Después del noviembre memorable de 1989, un coro unánime pareció levantarse en todo el mundo para entonar responsos por la muerte de Marx y el socialismo, declarando al mismo tiempo que las diferencias entre la izquierda y la derecha habían perdido su sentido. Poniendo un poco de atención se podía descubrir, sin embargo, que la aparente unanimidad era precisamente eso: aparente. Aquí y allá, ya sea en tono vergonzante o como un claro desafío, muchas voces empezaron a recobrar el valor de levantarse para proclamar que Marx no había muerto, sino apenas un conjunto de países que en su nombre habían inventado un sistema autoritario muy distinto del socialismo cuyo primer esbozo se encontraba en sus libros.
Sorprendido como todos por ese como vuelco de la historia, fui de aquellos que creyeron que las diferencias entre la izquierda y la derecha no habían desaparecido, y lo dije por escrito. Para mí, como también para muchos, el pensamiento de Marx conservaba la validez teórica que le había permitido fecundar algunas de las corrientes más prometedoras de Occidente, aunque era imposible no reconocer que había dejado de ser una opción concretamente realizable. Se trataba, por lo tanto, de una validez cuyo sentido solo se desplegaba en la medida en que podía fundamentar la crítica permanente del sistema capitalista. La vigencia de la izquierda y la derecha, en consecuencia radicaba en la distancia que podía separar, y de hecho separaba, a quienes creían inevitable y positivo el imperio del capital y del mercado, de quienes creíamos que aquel era en el fondo el imperio de una nueva barbarie.
Ha pasado un cuarto de siglo de aquellos sobresaltos y los ecos de esos viejos debates parecen ya apagados. Para los ecuatorianos de hoy, ese claro panorama parece haberse disipado como si hubiese sido dibujado en las nubes, y un ambiente de perniciosa confusión se ha instalado en todos los discursos.

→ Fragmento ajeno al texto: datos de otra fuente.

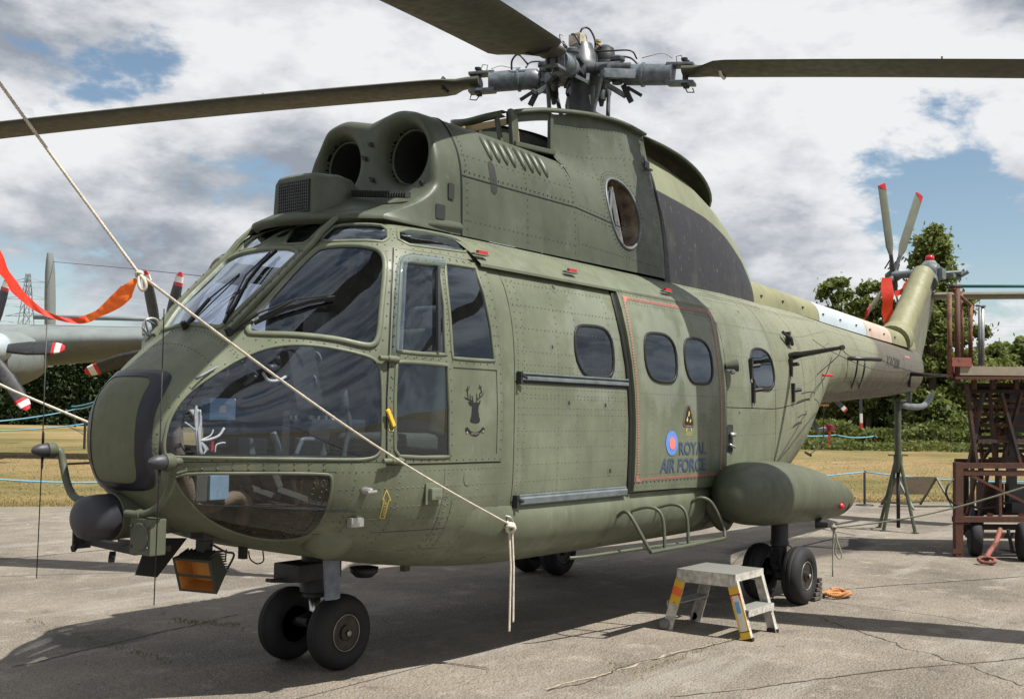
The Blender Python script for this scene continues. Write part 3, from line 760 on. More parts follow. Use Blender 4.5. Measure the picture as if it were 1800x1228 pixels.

Independientemente de lo que el Ecuador puede haber ganado al disponer de nuevas o remozadas infraestructuras físicas, parece ya incuestionable que ha perdido en claridad de ideas, en conciencia ciudadana, en capacidad de crítica. Tan pronto como en un extremo de la mesa se empieza a hablar de unidady de consenso, en el otro se sataniza los acuerdos y se convierte en delito la humana discrepancia.Un sesgo oblicuo parece desviar los razonamientos más sesudos y una sombra de sospecha se extiende sobre todas las intenciones. La desconfianza campea y se recela del vecino; se pide vigilancia y seguridad pero se protesta contra ella; se proclama autonomías y se busca compromisos; se acepta fácilmente que el sol brilla por las noches y que el día está para el descanso; se condena la capacidad de reír y se practica la ferocidad; se dice que la crítica pertenece a la derecha y a la izquierda la sumisión.
¿Qué hacer, entonces, cómo encontrar un referente indudable, como aquel que en otro tiempo tuvimos, para saber en qué costado quedan las izquierdas? Todo parece indicar que va llegando el momento de empezar otra vez, desde el principio.